▸ **WHAT YOU NEED TO DO**
Reproduce the listing word for word, leaving every picture behind.

[BEGIN]

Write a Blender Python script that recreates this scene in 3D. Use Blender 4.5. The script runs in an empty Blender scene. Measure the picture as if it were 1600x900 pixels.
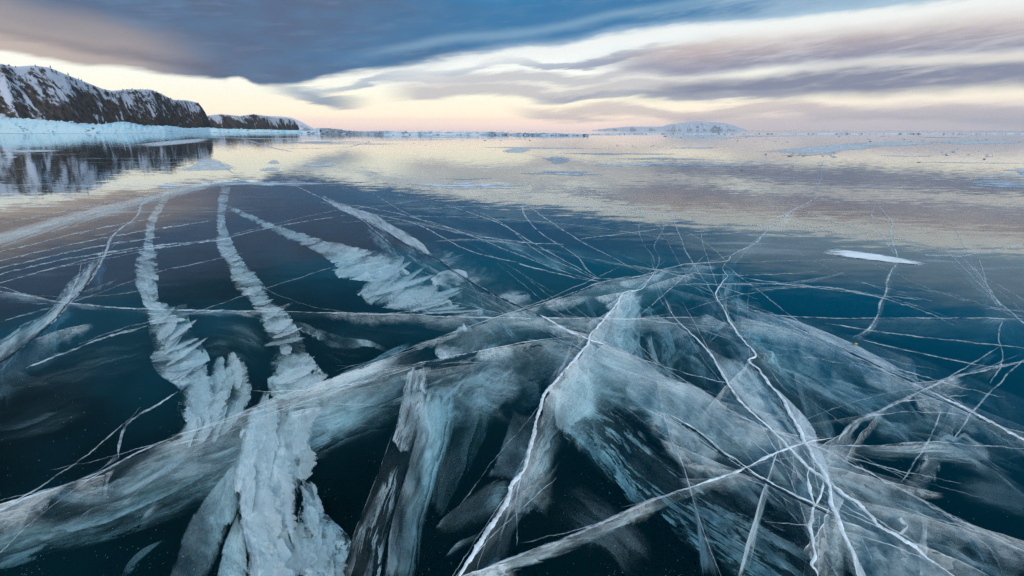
import bpy, math, random
import numpy as np
from mathutils import Vector, noise as mnoise

R = math.radians
sc = bpy.context.scene
random.seed(7)

# ------------------------------------------------------------------ camera
CAM_H = 1.2                       # eye height above the ice, metres
F = 711.0                         # focal length in pixels of the 1600 px wide picture
PITCH = math.atan((450 - 204) / F)
cam_d = bpy.data.cameras.new('camera')
cam_d.sensor_width = 36.0
cam_d.lens = 36.0 * F / 1600.0
cam_d.clip_start = 0.02
cam_d.clip_end = 90000.0
cam = bpy.data.objects.new('camera', cam_d)
sc.collection.objects.link(cam)
cam.location = (0, 0, CAM_H)
cam.rotation_euler = (math.pi / 2 - PITCH, 0, 0)
sc.camera = cam

# ------------------------------------------------------------------ colour management
vs = sc.view_settings
vs.view_transform = 'Standard'
vs.look = 'None'
vs.exposure = 1.0
vs.gamma = 1.0
vs.use_curve_mapping = False

# ------------------------------------------------------------------ sun (soft, filtered by cloud, from behind the camera)
SUN_EL, SUN_AZ = R(38), R(160)     # azimuth clockwise from +Y (straight ahead)
sun_d = bpy.data.lights.new('sun', 'SUN')
sun_d.energy = 1.5
sun_d.angle = R(30)
sun_d.color = (1.0, 0.96, 0.92)
sun = bpy.data.objects.new('sun', sun_d)
sc.collection.objects.link(sun)
sdir = Vector((math.sin(SUN_AZ) * math.cos(SUN_EL), math.cos(SUN_AZ) * math.cos(SUN_EL), math.sin(SUN_EL)))
sun.rotation_euler = sdir.to_track_quat('Z', 'Y').to_euler()

# ------------------------------------------------------------------ render settings
sc.render.engine = 'CYCLES'
cy = sc.cycles
cy.use_denoising = True
cy.denoising_prefilter = 'NONE'
cy.denoising_input_passes = 'RGB_ALBEDO_NORMAL'
cy.transparent_max_bounces = 40
cy.max_bounces = 6
cy.diffuse_bounces = 1
cy.glossy_bounces = 2
cy.use_adaptive_sampling = True
cy.adaptive_threshold = 0.02
cy.adaptive_min_samples = 16
cy.volume_bounces = 0
cy.caustics_reflective = False
cy.caustics_refractive = False
cy.sample_clamp_indirect = 6.0


def ray(px, py):
    """world direction through a point of the 1600 x 900 picture"""
    x, y = (px - 800.0) / F, (450.0 - py) / F
    c, s = math.cos(PITCH), math.sin(PITCH)
    return Vector((x, c + y * s, y * c - s)).normalized()


def azel(px, py):
    d = ray(px, py)
    return math.atan2(d.x, d.y), math.asin(d.z)


def on_ice(px, py, depth=0.0):
    d = ray(px, py)
    t = (CAM_H + depth) / max(-d.z, 1e-5)
    return Vector((d.x * t, d.y * t, -depth))


# ------------------------------------------------------------------ node helper
class NT:
    def __init__(self, tree):
        self.t = tree
        self.n = tree.nodes
        self.l = tree.links

    def put(self, sock, v):
        if isinstance(v, bpy.types.NodeSocket):
            self.l.new(v, sock)
        elif isinstance(v, (tuple, list)) and len(v) == 3 and len(sock.default_value) == 4:
            sock.default_value = (*v, 1.0)
        else:
            sock.default_value = v

    def m(self, op, a, b=0.0, c=0.0, clamp=False):
        n = self.n.new('ShaderNodeMath')
        n.operation = op
        n.use_clamp = clamp
        for s, v in zip(n.inputs, (a, b, c)):
            self.put(s, v)
        return n.outputs[0]

    def add(self, a, b): return self.m('ADD', a, b)
    def sub(self, a, b): return self.m('SUBTRACT', a, b)
    def mul(self, a, b): return self.m('MULTIPLY', a, b)

    def mix(self, f, a, b, blend='MIX'):
        n = self.n.new('ShaderNodeMix')
        n.data_type = 'RGBA'
        n.blend_type = blend
        n.clamp_factor = True
        self.put(n.inputs['Factor'], f)
        self.put(n.inputs['A'], a) if False else self.put(n.inputs[6], a)
        self.put(n.inputs[7], b)
        return n.outputs[2]

    def sm(self, v, lo, hi, a=0.0, b=1.0):
        """smoothstep"""
        n = self.n.new('ShaderNodeMapRange')
        n.interpolation_type = 'SMOOTHSTEP'
        for k, x in zip(range(5), (v, lo, hi, a, b)):
            self.put(n.inputs[k], x)
        return n.outputs[0]

    def lin(self, v, lo, hi, a=0.0, b=1.0):
        n = self.n.new('ShaderNodeMapRange')
        for k, x in zip(range(5), (v, lo, hi, a, b)):
            self.put(n.inputs[k], x)
        return n.outputs[0]

    def xyz(self, x, y, z=0.0):
        n = self.n.new('ShaderNodeCombineXYZ')
        for s, v in zip(n.inputs, (x, y, z)):
            self.put(s, v)
        return n.outputs[0]

    def sep(self, v):
        n = self.n.new('ShaderNodeSeparateXYZ')
        self.l.new(v, n.inputs[0])
        return n.outputs

    def noise(self, vec, scale, detail=4.0, rough=0.55, dist=0.0, dim='3D', ntype='FBM'):
        n = self.n.new('ShaderNodeTexNoise')
        n.noise_dimensions = dim
        n.noise_type = ntype
        self.put(n.inputs['Vector'], vec)
        n.inputs['Scale'].default_value = scale
        n.inputs['Detail'].default_value = detail
        n.inputs['Roughness'].default_value = rough
        n.inputs['Distortion'].default_value = dist
        return n.outputs[0]

    def mapping(self, vec, loc=(0, 0, 0), rot=(0, 0, 0), scale=(1, 1, 1)):
        n = self.n.new('ShaderNodeMapping')
        self.put(n.inputs[0], vec)
        n.inputs[1].default_value = loc
        n.inputs[2].default_value = rot
        n.inputs[3].default_value = scale
        return n.outputs[0]

    def fcurve(self, v, pts):
        n = self.n.new('ShaderNodeFloatCurve')
        self.put(n.inputs['Value'], v)
        c = n.mapping.curves[0]
        pts = sorted(pts)
        c.points[0].location = pts[0]
        c.points[1].location = pts[-1]
        for p in pts[1:-1]:
            c.points.new(*p)
        n.mapping.update()
        return n.outputs[0]

    def ramp(self, v, stops):
        n = self.n.new('ShaderNodeValToRGB')
        self.put(n.inputs[0], v)
        e = n.color_ramp.elements
        e[0].position, e[0].color = stops[0][0], (*stops[0][1], 1)
        e[1].position, e[1].color = stops[-1][0], (*stops[-1][1], 1)
        for p, c in stops[1:-1]:
            x = e.new(p)
            x.color = (*c, 1)
        return n.outputs[0]

    def new(self, kind, **kw):
        n = self.n.new(kind)
        for k, v in kw.items():
            self.put(n.inputs[k], v)
        return n


def srgb(r, g, b):
    f = lambda c: (c / 255 / 12.92) if c <= 10 else ((c / 255 + 0.055) / 1.055) ** 2.4
    return (f(r), f(g), f(b))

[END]

▸ **THE RESULT**
Write a Blender Python script that recreates this scene in 3D. Use Blender 4.5. The script runs in an empty Blender scene. Measure the picture as if it were 1600x900 pixels.
import bpy, math, random
import numpy as np
from mathutils import Vector, noise as mnoise

R = math.radians
sc = bpy.context.scene
random.seed(7)

# ------------------------------------------------------------------ camera
CAM_H = 1.2                       # eye height above the ice, metres
F = 711.0                         # focal length in pixels of the 1600 px wide picture
PITCH = math.atan((450 - 204) / F)
cam_d = bpy.data.cameras.new('camera')
cam_d.sensor_width = 36.0
cam_d.lens = 36.0 * F / 1600.0
cam_d.clip_start = 0.02
cam_d.clip_end = 90000.0
cam = bpy.data.objects.new('camera', cam_d)
sc.collection.objects.link(cam)
cam.location = (0, 0, CAM_H)
cam.rotation_euler = (math.pi / 2 - PITCH, 0, 0)
sc.camera = cam

# ------------------------------------------------------------------ colour management
vs = sc.view_settings
vs.view_transform = 'Standard'
vs.look = 'None'
vs.exposure = 1.0
vs.gamma = 1.0
vs.use_curve_mapping = False

# ------------------------------------------------------------------ sun (soft, filtered by cloud, from behind the camera)
SUN_EL, SUN_AZ = R(38), R(160)     # azimuth clockwise from +Y (straight ahead)
sun_d = bpy.data.lights.new('sun', 'SUN')
sun_d.energy = 1.5
sun_d.angle = R(30)
sun_d.color = (1.0, 0.96, 0.92)
sun = bpy.data.objects.new('sun', sun_d)
sc.collection.objects.link(sun)
sdir = Vector((math.sin(SUN_AZ) * math.cos(SUN_EL), math.cos(SUN_AZ) * math.cos(SUN_EL), math.sin(SUN_EL)))
sun.rotation_euler = sdir.to_track_quat('Z', 'Y').to_euler()

# ------------------------------------------------------------------ render settings
sc.render.engine = 'CYCLES'
cy = sc.cycles
cy.use_denoising = True
cy.denoising_prefilter = 'NONE'
cy.denoising_input_passes = 'RGB_ALBEDO_NORMAL'
cy.transparent_max_bounces = 40
cy.max_bounces = 6
cy.diffuse_bounces = 1
cy.glossy_bounces = 2
cy.use_adaptive_sampling = True
cy.adaptive_threshold = 0.02
cy.adaptive_min_samples = 16
cy.volume_bounces = 0
cy.caustics_reflective = False
cy.caustics_refractive = False
cy.sample_clamp_indirect = 6.0


def ray(px, py):
    """world direction through a point of the 1600 x 900 picture"""
    x, y = (px - 800.0) / F, (450.0 - py) / F
    c, s = math.cos(PITCH), math.sin(PITCH)
    return Vector((x, c + y * s, y * c - s)).normalized()


def azel(px, py):
    d = ray(px, py)
    return math.atan2(d.x, d.y), math.asin(d.z)


def on_ice(px, py, depth=0.0):
    d = ray(px, py)
    t = (CAM_H + depth) / max(-d.z, 1e-5)
    return Vector((d.x * t, d.y * t, -depth))


# ------------------------------------------------------------------ node helper
class NT:
    def __init__(self, tree):
        self.t = tree
        self.n = tree.nodes
        self.l = tree.links

    def put(self, sock, v):
        if isinstance(v, bpy.types.NodeSocket):
            self.l.new(v, sock)
        elif isinstance(v, (tuple, list)) and len(v) == 3 and len(sock.default_value) == 4:
            sock.default_value = (*v, 1.0)
        else:
            sock.default_value = v

    def m(self, op, a, b=0.0, c=0.0, clamp=False):
        n = self.n.new('ShaderNodeMath')
        n.operation = op
        n.use_clamp = clamp
        for s, v in zip(n.inputs, (a, b, c)):
            self.put(s, v)
        return n.outputs[0]

    def add(self, a, b): return self.m('ADD', a, b)
    def sub(self, a, b): return self.m('SUBTRACT', a, b)
    def mul(self, a, b): return self.m('MULTIPLY', a, b)

    def mix(self, f, a, b, blend='MIX'):
        n = self.n.new('ShaderNodeMix')
        n.data_type = 'RGBA'
        n.blend_type = blend
        n.clamp_factor = True
        self.put(n.inputs['Factor'], f)
        self.put(n.inputs['A'], a) if False else self.put(n.inputs[6], a)
        self.put(n.inputs[7], b)
        return n.outputs[2]

    def sm(self, v, lo, hi, a=0.0, b=1.0):
        """smoothstep"""
        n = self.n.new('ShaderNodeMapRange')
        n.interpolation_type = 'SMOOTHSTEP'
        for k, x in zip(range(5), (v, lo, hi, a, b)):
            self.put(n.inputs[k], x)
        return n.outputs[0]

    def lin(self, v, lo, hi, a=0.0, b=1.0):
        n = self.n.new('ShaderNodeMapRange')
        for k, x in zip(range(5), (v, lo, hi, a, b)):
            self.put(n.inputs[k], x)
        return n.outputs[0]

    def xyz(self, x, y, z=0.0):
        n = self.n.new('ShaderNodeCombineXYZ')
        for s, v in zip(n.inputs, (x, y, z)):
            self.put(s, v)
        return n.outputs[0]

    def sep(self, v):
        n = self.n.new('ShaderNodeSeparateXYZ')
        self.l.new(v, n.inputs[0])
        return n.outputs

    def noise(self, vec, scale, detail=4.0, rough=0.55, dist=0.0, dim='3D', ntype='FBM'):
        n = self.n.new('ShaderNodeTexNoise')
        n.noise_dimensions = dim
        n.noise_type = ntype
        self.put(n.inputs['Vector'], vec)
        n.inputs['Scale'].default_value = scale
        n.inputs['Detail'].default_value = detail
        n.inputs['Roughness'].default_value = rough
        n.inputs['Distortion'].default_value = dist
        return n.outputs[0]

    def mapping(self, vec, loc=(0, 0, 0), rot=(0, 0, 0), scale=(1, 1, 1)):
        n = self.n.new('ShaderNodeMapping')
        self.put(n.inputs[0], vec)
        n.inputs[1].default_value = loc
        n.inputs[2].default_value = rot
        n.inputs[3].default_value = scale
        return n.outputs[0]

    def fcurve(self, v, pts):
        n = self.n.new('ShaderNodeFloatCurve')
        self.put(n.inputs['Value'], v)
        c = n.mapping.curves[0]
        pts = sorted(pts)
        c.points[0].location = pts[0]
        c.points[1].location = pts[-1]
        for p in pts[1:-1]:
            c.points.new(*p)
        n.mapping.update()
        return n.outputs[0]

    def ramp(self, v, stops):
        n = self.n.new('ShaderNodeValToRGB')
        self.put(n.inputs[0], v)
        e = n.color_ramp.elements
        e[0].position, e[0].color = stops[0][0], (*stops[0][1], 1)
        e[1].position, e[1].color = stops[-1][0], (*stops[-1][1], 1)
        for p, c in stops[1:-1]:
            x = e.new(p)
            x.color = (*c, 1)
        return n.outputs[0]

    def new(self, kind, **kw):
        n = self.n.new(kind)
        for k, v in kw.items():
            self.put(n.inputs[k], v)
        return n


def srgb(r, g, b):
    f = lambda c: (c / 255 / 12.92) if c <= 10 else ((c / 255 + 0.055) / 1.055) ** 2.4
    return (f(r), f(g), f(b))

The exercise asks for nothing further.